Andrea Nahles

Die Mutti der Genossen

von Redaktion

Jetzt hat also auch die SPD eine „Mutti“. Andrea Nahles heißt sie, und keiner sollte sie unterschätzen: Ihr Wille zur Macht übersteigt ihre Sangeskünste beträchtlich. Wenn eine den traurigen Haufen SPD wieder aufrichten kann, dann sie mit ihrer ansteckenden rheinischen Fröhlichkeit, hinter der sich ein unbeugsamer Führungsanspruch verbirgt.

Den hat am Sonntag schon mal der zum roten Revolutionsführer hochgeschriebene Juso-Chef Kevin Kühnert zu spüren bekommen. Seine hohlen Phrasen entlarvte die Fraktionschefin auf dem Parteitag mit mitleidsloser Härte, als sie ihn – vergeblich – aufforderte, seinen Plan für die Zukunft der Partei zu offenbaren. Da wurde den Delegierten schnell klar, dass der Apparatschik Kühnert kein moderner Karl Liebknecht ist. Auch seine Taktik, die Mehrheitsverhältnisse an der SPD-Basis zu drehen, indem er viele GroKo-Gegner für eine Blitzmitgliedschaft in die Partei schleust, wird kaum verfangen. Denn wer zu solchen Tricks greift, um die altehrwürdige Arbeiterpartei zu manipulieren, muss die Maske des aufrechten Kämpfers ablegen, mit der er bisher durch die Talkshows tingelte. Was bleibt, sind dann nur noch die roten Zwergenkappen, die sich die Jusos auf dem Parteitag aufsetzten: das war witzig, mehr aber auch nicht.

Die 47-Jährige wird den Zwergenaufstand in ihrer Partei beenden und die Genossen in die dritte GroKo führen. Anders als der heulsusige Ex-Bürgermeister aus Würselen, der vom kleinen Mann immer nur schwadronierte und mit dem Herzen sein Brüsseler Wolkenkuckucksheim nie verließ, weiß die frühere Arbeitsministerin, wo die einfachen Leute der Schuh drückt. Und sie erkennt den fundamentalen Zusammenhang, dass man nicht die Grenzen dauerhaft öffnen kann, ohne dass viele der neu Hinzugekommenen in Konkurrenz treten zu den sozial Schwachen, die schon da waren.

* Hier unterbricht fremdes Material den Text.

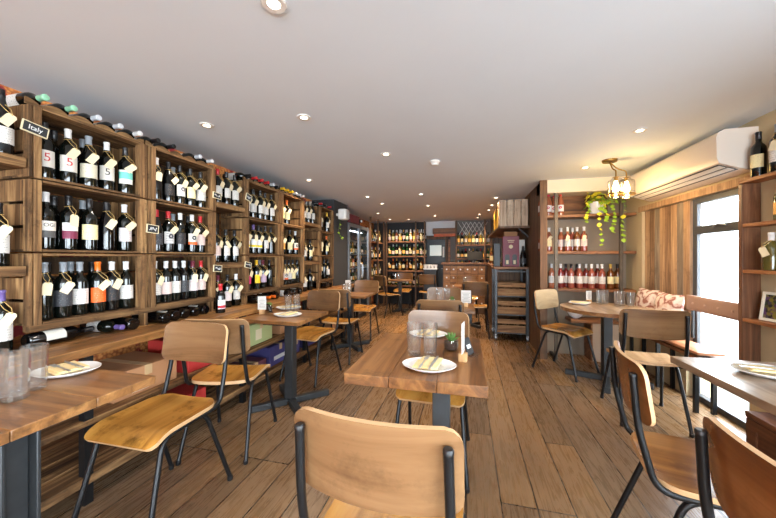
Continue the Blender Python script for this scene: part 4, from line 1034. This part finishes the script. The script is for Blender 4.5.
# leather pad
def padded(m, x0, x1, y0, y1, z0, z1, puff=.012, n=10, mi=0, T=None):
    nx, ny = 8, n; top = []; bot = []
    for i in range(nx + 1):
        for j in range(ny + 1):
            u, v = i / nx * 2 - 1, j / ny * 2 - 1; f = (1 - u ** 6) * (1 - v ** 6); x = x0 + (x1 - x0) * i / nx; y = y0 + (y1 - y0) * j / ny; zm = (z0 + z1) / 2; hh = (z1 - z0) / 2
            top.append((x, y, zm + hh * (.35 + .65 * f) + puff * f * 0)); bot.append((x, y, zm - hh * (.35 + .65 * f)))
    q = ny + 1; fs = [(i * q + j, (i + 1) * q + j, (i + 1) * q + j + 1, i * q + j + 1) for i in range(nx) for j in range(ny)]
    ring = [i * q for i in range(nx + 1)] + [nx * q + j for j in range(1, q)] + [i * q + ny for i in range(nx - 1, -1, -1)] + [j for j in range(ny - 1, 0, -1)]
    N = len(top); m.add(top + bot, fs + [tuple(N + a for a in f[::-1]) for f in fs] + [(ring[i], N + ring[i], N + ring[(i + 1) % len(ring)], ring[(i + 1) % len(ring)]) for i in range(len(ring))], mi, True, T); return m
lp = padded(MB(), 1.785, 1.965, 3.0, 4.17, .4695, .525, 0, 18).obj('seat_pad', LEATHER); tag(lp, 'tan leather seat pad on the window bench behind the round table', 'seat pad')
bk = tag(empty('back_rail', (1.925, 2.76, .80)), 'buff leather padded back rail with buttons across the bright window', 'back rail')
T = Matrix(((0, 0, -1, .03), (0, 1, 0, 0), (1, 0, 0, 0), (0, 0, 0, 1)))
padded(MB(), 0, .13, 0, .62, 0, .04, 0, 16, 0, T).obj('padding', BUFF, bk)
for k in range(4): MB().lathe([(.012, 0), (.009, .005), (0, .007)], 12, 0, Matrix.Translation((-.0095, .1 + k * .14, .065)) @ Matrix.Rotation(-PI / 2, 4, 'Y')).obj('button', plain('button_leather', (196, 160, 140), .4), bk)
for y in (.03, .60): MB().box(.0315, .045, y - .012, y + .012, -.25, .05).obj('bracket', B_metal, bk)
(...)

Solange sich die SPD in ihrer Breite dieser Logik verschließt, wird sie sich dem Aufstieg der AfD zur neuen Partei der kleinen Leute nicht entgegenstellen können. Genau diesen Kampf muss die SPD aber führen. Wenn sie ihn gewinnt, erwächst Merkels Union wieder ein Gegner – und der Republik eine politische Alternative.